The Challenge to Our World View
Whether any one individually finds these three categories persuasive will depend in large part on how willing we are to concede that we may live in a far more open and mysterious universe than we commonly imagine.
Those of us who are heirs of the Enlightenment live with an understanding of the world where the world’s natural processes are governed by scientific laws of nature. These laws not only describe how the universe operates but also how the universe must operate. The picture of the universe they give us is of a universe that is a closed system. And it permits no exceptions to its iron laws. This is why Enlightenment thinkers were convinced that all miracles were impossible.
This is the common vision of the world that I suspect most people absorb from their rather rudimentary education into the sciences. In that vision something as exceptional as a true resurrection is impossible. It cannot be believed.
To even concede the possibility of a resurrection, therefore, involves a willingness to accept that the Enlightenment view of the universe as a totally closed system may just be wrong.

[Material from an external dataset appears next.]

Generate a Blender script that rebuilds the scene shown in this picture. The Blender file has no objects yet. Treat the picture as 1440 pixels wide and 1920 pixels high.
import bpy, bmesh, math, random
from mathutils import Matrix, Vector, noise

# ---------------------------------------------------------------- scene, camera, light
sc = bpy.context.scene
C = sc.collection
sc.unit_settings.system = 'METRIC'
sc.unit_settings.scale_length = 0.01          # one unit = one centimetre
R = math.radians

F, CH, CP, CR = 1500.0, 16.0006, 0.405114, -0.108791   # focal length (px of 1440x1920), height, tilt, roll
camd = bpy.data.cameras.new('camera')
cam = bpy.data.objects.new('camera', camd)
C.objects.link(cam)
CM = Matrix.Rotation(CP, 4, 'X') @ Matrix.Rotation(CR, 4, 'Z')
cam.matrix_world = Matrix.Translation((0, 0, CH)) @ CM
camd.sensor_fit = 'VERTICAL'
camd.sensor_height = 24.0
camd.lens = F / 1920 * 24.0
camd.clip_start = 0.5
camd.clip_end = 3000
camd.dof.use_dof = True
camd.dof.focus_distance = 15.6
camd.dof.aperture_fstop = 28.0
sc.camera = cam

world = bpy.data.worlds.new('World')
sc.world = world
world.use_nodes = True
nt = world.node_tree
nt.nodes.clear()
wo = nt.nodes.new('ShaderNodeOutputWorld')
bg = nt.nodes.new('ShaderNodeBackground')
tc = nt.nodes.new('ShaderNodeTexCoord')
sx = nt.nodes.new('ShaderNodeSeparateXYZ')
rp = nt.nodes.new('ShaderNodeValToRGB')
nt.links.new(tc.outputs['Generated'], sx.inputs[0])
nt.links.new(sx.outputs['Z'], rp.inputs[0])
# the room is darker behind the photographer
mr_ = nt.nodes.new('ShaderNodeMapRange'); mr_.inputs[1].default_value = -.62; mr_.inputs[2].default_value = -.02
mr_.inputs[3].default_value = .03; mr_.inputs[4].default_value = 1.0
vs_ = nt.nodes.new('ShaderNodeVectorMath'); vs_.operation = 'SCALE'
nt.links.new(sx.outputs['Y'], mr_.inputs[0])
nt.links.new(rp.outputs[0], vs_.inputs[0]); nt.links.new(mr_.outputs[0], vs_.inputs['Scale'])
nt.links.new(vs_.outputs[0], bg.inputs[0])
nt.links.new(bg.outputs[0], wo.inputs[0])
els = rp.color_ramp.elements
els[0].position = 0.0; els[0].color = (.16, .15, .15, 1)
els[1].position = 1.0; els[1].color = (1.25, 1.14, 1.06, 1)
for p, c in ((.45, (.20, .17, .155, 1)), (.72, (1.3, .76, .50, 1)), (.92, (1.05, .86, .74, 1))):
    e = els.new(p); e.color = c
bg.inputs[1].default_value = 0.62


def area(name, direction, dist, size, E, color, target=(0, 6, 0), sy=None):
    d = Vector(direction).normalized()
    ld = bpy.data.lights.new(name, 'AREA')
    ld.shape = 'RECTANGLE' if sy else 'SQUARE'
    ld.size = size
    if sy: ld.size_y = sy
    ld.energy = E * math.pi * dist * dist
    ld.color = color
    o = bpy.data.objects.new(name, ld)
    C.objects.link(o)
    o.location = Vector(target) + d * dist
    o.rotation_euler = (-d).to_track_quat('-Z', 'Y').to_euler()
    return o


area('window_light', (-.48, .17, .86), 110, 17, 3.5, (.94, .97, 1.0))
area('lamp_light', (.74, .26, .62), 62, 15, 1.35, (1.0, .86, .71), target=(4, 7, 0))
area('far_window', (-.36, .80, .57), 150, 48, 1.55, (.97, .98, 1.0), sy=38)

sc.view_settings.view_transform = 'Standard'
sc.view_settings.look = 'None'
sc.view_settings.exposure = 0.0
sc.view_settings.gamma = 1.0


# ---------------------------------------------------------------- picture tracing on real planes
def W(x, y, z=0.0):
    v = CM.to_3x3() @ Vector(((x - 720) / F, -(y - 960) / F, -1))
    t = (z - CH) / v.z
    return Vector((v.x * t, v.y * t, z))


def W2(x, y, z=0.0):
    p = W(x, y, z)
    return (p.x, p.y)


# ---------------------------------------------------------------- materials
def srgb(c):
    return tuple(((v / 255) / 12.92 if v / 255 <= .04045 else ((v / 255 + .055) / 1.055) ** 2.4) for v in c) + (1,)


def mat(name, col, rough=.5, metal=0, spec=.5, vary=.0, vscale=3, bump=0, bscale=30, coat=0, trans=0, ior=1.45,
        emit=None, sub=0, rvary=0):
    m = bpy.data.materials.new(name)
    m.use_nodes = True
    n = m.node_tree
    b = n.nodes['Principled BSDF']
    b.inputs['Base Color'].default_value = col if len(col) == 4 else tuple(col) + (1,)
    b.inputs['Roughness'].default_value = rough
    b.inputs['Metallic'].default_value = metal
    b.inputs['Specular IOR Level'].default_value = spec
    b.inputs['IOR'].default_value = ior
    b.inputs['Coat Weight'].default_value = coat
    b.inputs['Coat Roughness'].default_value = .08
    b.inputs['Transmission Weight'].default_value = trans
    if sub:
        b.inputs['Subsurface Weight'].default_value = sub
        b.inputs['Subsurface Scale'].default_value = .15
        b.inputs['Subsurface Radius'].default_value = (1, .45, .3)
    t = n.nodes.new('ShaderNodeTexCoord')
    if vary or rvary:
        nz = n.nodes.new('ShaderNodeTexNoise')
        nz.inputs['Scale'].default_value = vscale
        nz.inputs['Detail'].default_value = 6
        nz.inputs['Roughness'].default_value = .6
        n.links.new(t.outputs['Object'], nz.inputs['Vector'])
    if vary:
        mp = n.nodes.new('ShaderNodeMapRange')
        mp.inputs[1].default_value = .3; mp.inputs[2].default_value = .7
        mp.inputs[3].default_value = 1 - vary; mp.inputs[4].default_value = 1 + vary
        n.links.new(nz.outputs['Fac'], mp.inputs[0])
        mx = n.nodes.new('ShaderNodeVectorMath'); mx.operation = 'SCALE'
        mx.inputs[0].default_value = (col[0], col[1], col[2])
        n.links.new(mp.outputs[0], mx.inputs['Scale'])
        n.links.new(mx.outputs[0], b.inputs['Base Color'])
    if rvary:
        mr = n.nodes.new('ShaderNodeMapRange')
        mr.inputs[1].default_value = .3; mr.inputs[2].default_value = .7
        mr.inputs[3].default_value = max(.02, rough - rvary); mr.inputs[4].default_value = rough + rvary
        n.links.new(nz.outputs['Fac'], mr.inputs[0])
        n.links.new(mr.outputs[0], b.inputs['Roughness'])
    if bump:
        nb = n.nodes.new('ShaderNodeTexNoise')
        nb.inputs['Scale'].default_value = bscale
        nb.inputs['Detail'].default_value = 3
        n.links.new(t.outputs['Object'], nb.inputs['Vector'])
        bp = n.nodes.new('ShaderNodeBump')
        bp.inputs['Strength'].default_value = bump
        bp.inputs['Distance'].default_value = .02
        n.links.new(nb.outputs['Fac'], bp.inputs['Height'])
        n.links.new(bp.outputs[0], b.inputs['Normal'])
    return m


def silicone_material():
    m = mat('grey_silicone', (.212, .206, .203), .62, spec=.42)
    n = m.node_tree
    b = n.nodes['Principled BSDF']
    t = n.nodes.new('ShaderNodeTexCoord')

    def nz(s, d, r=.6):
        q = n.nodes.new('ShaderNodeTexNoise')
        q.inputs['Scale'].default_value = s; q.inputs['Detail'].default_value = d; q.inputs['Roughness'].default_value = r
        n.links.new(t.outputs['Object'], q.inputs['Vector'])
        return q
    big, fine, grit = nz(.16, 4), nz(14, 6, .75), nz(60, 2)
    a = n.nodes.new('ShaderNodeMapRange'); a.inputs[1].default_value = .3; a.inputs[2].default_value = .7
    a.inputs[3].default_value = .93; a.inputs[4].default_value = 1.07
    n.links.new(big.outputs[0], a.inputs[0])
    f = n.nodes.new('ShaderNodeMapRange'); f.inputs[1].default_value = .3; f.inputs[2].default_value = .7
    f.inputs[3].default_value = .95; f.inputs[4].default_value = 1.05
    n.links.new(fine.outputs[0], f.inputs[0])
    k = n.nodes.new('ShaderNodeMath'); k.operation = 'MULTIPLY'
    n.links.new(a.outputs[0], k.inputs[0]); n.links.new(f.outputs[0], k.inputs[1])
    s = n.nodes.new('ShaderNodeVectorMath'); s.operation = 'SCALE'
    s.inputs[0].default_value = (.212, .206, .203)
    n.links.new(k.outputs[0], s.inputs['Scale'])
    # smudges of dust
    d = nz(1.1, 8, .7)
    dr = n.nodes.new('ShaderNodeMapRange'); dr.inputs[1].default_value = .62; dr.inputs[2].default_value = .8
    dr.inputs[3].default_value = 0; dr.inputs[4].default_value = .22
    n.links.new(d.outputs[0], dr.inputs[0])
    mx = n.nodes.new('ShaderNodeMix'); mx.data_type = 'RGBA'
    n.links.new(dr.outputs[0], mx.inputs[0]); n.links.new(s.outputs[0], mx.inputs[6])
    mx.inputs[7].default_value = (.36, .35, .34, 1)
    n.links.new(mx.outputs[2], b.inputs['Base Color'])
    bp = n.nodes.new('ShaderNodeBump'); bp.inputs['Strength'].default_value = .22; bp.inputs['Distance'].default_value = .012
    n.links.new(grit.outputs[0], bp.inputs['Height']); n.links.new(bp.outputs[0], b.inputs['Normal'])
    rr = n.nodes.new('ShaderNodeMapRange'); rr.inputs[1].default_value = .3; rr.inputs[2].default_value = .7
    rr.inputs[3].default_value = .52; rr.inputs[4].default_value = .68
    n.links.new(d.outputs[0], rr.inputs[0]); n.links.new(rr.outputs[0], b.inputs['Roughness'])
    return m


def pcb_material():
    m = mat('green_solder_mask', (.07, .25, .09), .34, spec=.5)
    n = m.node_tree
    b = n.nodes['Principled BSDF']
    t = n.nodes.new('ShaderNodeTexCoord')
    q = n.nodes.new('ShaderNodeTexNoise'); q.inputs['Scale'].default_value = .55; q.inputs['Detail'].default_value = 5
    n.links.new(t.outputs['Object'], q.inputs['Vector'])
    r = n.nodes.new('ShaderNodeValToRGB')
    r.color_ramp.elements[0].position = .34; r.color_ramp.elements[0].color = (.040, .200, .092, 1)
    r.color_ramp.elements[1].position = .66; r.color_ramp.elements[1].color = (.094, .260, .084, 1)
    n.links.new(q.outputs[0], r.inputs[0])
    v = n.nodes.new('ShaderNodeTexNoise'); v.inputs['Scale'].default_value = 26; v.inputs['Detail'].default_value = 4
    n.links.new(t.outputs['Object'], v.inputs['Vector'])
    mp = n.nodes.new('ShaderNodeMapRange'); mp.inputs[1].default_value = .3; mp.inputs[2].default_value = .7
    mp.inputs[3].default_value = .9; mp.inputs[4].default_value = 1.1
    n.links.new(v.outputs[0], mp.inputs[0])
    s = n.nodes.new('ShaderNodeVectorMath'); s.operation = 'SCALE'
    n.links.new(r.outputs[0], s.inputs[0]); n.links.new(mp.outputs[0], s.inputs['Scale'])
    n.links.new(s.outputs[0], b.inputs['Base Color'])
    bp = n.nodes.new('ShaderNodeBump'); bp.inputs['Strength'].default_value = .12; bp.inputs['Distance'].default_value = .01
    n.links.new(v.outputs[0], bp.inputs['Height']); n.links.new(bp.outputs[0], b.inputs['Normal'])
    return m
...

Modern science as it has developed in the 20th century with such things as relativity, quantum mechanics, etc. gives evidence that scientists may not be able to be so dogmatic about the universe as scientists sometimes seem to be.
Life and the universe may be just more open and mysterious than we are able at the moment to understand. If we accept the Easter proclamation as true, then we must be prepared for all our presuppositions about the universe and life to be shaken. And that includes our presuppositions about how we should live. An open universe becomes an invitation into a journey that will constantly shake us up and startle us, but at the same time astound us with its beauty and surprising hopefulness.
May I wish you all an Easter of joyful surprises.